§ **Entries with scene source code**

───

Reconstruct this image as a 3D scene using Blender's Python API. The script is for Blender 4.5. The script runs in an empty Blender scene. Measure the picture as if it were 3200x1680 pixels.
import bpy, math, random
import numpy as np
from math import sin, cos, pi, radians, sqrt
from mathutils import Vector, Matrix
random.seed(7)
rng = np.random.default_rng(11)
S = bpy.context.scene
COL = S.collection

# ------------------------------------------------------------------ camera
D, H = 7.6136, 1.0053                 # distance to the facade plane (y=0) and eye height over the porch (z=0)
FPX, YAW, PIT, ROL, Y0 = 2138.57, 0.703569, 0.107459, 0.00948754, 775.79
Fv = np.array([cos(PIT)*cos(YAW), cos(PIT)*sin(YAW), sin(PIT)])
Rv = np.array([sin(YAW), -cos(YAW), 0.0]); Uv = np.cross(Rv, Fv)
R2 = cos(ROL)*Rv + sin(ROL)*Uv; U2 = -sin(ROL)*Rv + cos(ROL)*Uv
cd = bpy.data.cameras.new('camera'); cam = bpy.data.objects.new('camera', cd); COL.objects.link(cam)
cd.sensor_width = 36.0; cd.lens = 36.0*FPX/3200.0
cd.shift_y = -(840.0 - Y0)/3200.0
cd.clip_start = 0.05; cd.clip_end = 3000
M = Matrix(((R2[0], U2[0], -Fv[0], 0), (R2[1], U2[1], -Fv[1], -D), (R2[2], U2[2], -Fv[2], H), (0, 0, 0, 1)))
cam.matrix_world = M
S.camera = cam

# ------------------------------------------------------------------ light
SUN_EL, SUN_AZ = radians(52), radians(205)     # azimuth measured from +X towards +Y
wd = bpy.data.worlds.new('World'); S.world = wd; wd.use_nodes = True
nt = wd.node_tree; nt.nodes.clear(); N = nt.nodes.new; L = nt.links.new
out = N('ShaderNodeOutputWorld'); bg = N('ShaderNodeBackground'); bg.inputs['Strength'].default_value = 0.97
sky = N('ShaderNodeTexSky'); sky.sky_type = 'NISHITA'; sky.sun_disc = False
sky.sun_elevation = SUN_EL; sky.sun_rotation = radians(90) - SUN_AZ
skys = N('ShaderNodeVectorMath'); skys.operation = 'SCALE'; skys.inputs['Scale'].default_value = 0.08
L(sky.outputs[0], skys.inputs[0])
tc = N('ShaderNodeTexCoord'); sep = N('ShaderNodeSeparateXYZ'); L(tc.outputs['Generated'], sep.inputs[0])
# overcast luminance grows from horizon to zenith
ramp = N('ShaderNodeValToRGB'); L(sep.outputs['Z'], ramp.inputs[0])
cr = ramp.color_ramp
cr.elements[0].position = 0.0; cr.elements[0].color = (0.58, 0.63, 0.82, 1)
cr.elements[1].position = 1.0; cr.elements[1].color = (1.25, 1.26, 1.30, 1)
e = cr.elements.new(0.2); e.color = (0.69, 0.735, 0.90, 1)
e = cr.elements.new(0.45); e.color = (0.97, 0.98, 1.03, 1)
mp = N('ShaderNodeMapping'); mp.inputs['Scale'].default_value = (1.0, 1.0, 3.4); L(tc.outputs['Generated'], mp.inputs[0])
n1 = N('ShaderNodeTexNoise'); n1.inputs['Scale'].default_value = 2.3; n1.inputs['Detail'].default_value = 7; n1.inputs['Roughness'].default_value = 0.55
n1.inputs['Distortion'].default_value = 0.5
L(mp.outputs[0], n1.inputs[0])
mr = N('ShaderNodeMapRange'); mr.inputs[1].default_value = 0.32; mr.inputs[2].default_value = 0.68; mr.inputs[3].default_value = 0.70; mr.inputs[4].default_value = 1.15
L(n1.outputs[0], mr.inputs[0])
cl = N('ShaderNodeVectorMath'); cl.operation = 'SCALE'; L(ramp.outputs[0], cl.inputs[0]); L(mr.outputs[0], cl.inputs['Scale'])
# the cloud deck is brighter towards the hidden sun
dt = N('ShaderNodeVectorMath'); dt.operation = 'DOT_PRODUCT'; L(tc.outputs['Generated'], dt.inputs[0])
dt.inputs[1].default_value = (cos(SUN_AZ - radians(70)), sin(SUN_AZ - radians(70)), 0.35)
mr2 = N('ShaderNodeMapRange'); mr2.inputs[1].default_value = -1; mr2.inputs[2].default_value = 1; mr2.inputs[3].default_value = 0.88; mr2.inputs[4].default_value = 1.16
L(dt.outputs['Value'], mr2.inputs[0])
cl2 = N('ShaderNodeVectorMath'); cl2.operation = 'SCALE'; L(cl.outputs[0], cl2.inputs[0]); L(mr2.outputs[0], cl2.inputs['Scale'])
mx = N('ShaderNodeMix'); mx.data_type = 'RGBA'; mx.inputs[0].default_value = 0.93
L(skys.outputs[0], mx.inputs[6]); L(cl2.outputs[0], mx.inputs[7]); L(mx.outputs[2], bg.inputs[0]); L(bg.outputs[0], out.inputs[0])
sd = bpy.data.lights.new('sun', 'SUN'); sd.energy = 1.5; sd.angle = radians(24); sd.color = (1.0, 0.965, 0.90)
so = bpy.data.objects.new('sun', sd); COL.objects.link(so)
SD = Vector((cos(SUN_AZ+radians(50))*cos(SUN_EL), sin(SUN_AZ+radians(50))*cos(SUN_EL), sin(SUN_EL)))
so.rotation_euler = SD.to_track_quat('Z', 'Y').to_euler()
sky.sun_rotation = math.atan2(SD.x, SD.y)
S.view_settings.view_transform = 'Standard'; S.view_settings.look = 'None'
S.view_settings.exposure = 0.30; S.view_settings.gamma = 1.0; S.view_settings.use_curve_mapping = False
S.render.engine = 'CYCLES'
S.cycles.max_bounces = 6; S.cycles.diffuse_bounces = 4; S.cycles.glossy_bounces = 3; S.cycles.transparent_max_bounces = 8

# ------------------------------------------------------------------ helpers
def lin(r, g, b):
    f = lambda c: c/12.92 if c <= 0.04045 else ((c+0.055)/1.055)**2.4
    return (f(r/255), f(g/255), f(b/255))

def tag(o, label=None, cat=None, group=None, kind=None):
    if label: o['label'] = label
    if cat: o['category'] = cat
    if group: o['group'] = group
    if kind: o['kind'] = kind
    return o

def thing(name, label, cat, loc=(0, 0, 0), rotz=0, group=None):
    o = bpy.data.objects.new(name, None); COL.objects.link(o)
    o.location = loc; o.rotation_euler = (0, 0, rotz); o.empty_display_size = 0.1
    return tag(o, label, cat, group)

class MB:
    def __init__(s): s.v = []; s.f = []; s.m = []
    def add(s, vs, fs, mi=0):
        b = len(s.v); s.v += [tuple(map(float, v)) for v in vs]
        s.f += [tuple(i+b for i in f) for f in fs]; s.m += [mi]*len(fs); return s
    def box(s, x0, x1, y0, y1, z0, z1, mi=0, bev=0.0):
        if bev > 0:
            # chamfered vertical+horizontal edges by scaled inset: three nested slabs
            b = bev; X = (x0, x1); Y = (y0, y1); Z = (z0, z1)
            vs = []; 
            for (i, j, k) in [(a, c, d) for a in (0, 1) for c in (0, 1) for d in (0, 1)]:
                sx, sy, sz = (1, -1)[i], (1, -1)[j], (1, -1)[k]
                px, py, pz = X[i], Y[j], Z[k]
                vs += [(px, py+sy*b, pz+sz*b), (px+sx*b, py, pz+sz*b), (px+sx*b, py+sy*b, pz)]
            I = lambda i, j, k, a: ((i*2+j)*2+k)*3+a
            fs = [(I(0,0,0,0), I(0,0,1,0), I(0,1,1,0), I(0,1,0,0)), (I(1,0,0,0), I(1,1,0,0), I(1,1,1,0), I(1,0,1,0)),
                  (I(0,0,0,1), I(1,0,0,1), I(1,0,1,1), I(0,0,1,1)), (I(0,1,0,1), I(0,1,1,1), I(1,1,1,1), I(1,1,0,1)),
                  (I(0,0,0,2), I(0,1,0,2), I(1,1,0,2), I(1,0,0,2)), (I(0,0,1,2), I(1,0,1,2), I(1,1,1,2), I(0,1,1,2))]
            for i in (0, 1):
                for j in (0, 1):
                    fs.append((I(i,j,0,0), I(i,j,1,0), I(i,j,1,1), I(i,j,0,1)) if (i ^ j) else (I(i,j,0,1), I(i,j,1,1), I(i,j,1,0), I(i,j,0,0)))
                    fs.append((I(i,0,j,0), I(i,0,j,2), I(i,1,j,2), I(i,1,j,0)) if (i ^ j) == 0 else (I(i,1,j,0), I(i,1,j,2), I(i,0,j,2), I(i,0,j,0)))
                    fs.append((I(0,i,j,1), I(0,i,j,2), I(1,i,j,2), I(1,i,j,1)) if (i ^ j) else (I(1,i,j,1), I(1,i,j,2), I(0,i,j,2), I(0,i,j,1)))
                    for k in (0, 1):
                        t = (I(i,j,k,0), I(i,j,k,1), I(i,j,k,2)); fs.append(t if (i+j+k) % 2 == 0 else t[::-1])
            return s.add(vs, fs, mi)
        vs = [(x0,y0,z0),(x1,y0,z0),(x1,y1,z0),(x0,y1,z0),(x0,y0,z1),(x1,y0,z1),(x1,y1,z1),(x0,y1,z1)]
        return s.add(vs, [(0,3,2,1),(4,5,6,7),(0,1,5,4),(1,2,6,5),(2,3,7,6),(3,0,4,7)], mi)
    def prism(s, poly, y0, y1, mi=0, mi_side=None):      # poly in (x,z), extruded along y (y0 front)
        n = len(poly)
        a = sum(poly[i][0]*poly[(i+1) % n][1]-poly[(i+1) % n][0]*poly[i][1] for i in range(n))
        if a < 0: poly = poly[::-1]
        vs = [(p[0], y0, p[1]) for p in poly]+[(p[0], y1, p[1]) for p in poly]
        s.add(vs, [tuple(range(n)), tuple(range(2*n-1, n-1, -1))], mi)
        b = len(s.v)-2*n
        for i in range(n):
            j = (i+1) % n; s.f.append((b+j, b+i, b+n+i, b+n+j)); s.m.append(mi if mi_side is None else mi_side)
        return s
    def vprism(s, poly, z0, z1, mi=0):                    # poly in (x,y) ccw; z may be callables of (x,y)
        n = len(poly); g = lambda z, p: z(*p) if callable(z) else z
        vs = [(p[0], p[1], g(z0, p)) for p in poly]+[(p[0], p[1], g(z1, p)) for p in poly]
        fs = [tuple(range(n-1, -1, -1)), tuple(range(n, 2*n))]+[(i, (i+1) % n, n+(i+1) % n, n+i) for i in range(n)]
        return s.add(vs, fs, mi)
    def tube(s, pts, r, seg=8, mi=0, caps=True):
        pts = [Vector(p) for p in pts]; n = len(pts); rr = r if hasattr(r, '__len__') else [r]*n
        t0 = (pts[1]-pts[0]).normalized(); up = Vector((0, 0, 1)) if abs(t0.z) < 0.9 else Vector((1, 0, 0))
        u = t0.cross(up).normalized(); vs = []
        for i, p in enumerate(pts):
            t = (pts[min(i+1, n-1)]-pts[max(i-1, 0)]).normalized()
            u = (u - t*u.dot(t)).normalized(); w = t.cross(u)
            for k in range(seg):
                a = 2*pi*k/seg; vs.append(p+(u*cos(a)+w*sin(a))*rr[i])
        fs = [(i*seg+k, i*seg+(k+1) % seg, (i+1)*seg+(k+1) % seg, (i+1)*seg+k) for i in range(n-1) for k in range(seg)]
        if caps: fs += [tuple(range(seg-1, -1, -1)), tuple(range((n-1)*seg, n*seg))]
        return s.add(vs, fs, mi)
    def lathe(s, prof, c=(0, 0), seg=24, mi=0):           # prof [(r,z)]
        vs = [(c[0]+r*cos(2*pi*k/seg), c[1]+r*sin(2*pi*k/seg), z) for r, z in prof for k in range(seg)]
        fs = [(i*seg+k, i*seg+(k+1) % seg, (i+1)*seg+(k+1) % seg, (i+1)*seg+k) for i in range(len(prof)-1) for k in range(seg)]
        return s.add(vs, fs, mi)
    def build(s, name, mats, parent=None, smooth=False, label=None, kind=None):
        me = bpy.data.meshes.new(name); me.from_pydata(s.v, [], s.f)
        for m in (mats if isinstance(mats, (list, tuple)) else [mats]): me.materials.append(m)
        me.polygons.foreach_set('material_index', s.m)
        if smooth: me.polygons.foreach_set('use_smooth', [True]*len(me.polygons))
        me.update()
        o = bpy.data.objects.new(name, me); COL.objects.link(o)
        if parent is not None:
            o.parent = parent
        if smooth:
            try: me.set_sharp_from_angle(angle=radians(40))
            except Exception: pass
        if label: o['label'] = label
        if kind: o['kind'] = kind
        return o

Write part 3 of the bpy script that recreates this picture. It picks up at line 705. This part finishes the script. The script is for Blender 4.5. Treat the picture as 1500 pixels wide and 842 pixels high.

───

§ **DO THIS**
From the opening line of the data above through the line that contains "S.camera = cam", please print each line as it stands and only those lines.

§ **EXPECTED ANSWER**
Reconstruct this image as a 3D scene using Blender's Python API. The script is for Blender 4.5. The script runs in an empty Blender scene. Measure the picture as if it were 3200x1680 pixels.
import bpy, math, random
import numpy as np
from math import sin, cos, pi, radians, sqrt
from mathutils import Vector, Matrix
random.seed(7)
rng = np.random.default_rng(11)
S = bpy.context.scene
COL = S.collection

# ------------------------------------------------------------------ camera
D, H = 7.6136, 1.0053                 # distance to the facade plane (y=0) and eye height over the porch (z=0)
FPX, YAW, PIT, ROL, Y0 = 2138.57, 0.703569, 0.107459, 0.00948754, 775.79
Fv = np.array([cos(PIT)*cos(YAW), cos(PIT)*sin(YAW), sin(PIT)])
Rv = np.array([sin(YAW), -cos(YAW), 0.0]); Uv = np.cross(Rv, Fv)
R2 = cos(ROL)*Rv + sin(ROL)*Uv; U2 = -sin(ROL)*Rv + cos(ROL)*Uv
cd = bpy.data.cameras.new('camera'); cam = bpy.data.objects.new('camera', cd); COL.objects.link(cam)
cd.sensor_width = 36.0; cd.lens = 36.0*FPX/3200.0
cd.shift_y = -(840.0 - Y0)/3200.0
cd.clip_start = 0.05; cd.clip_end = 3000
M = Matrix(((R2[0], U2[0], -Fv[0], 0), (R2[1], U2[1], -Fv[1], -D), (R2[2], U2[2], -Fv[2], H), (0, 0, 0, 1)))
cam.matrix_world = M
S.camera = cam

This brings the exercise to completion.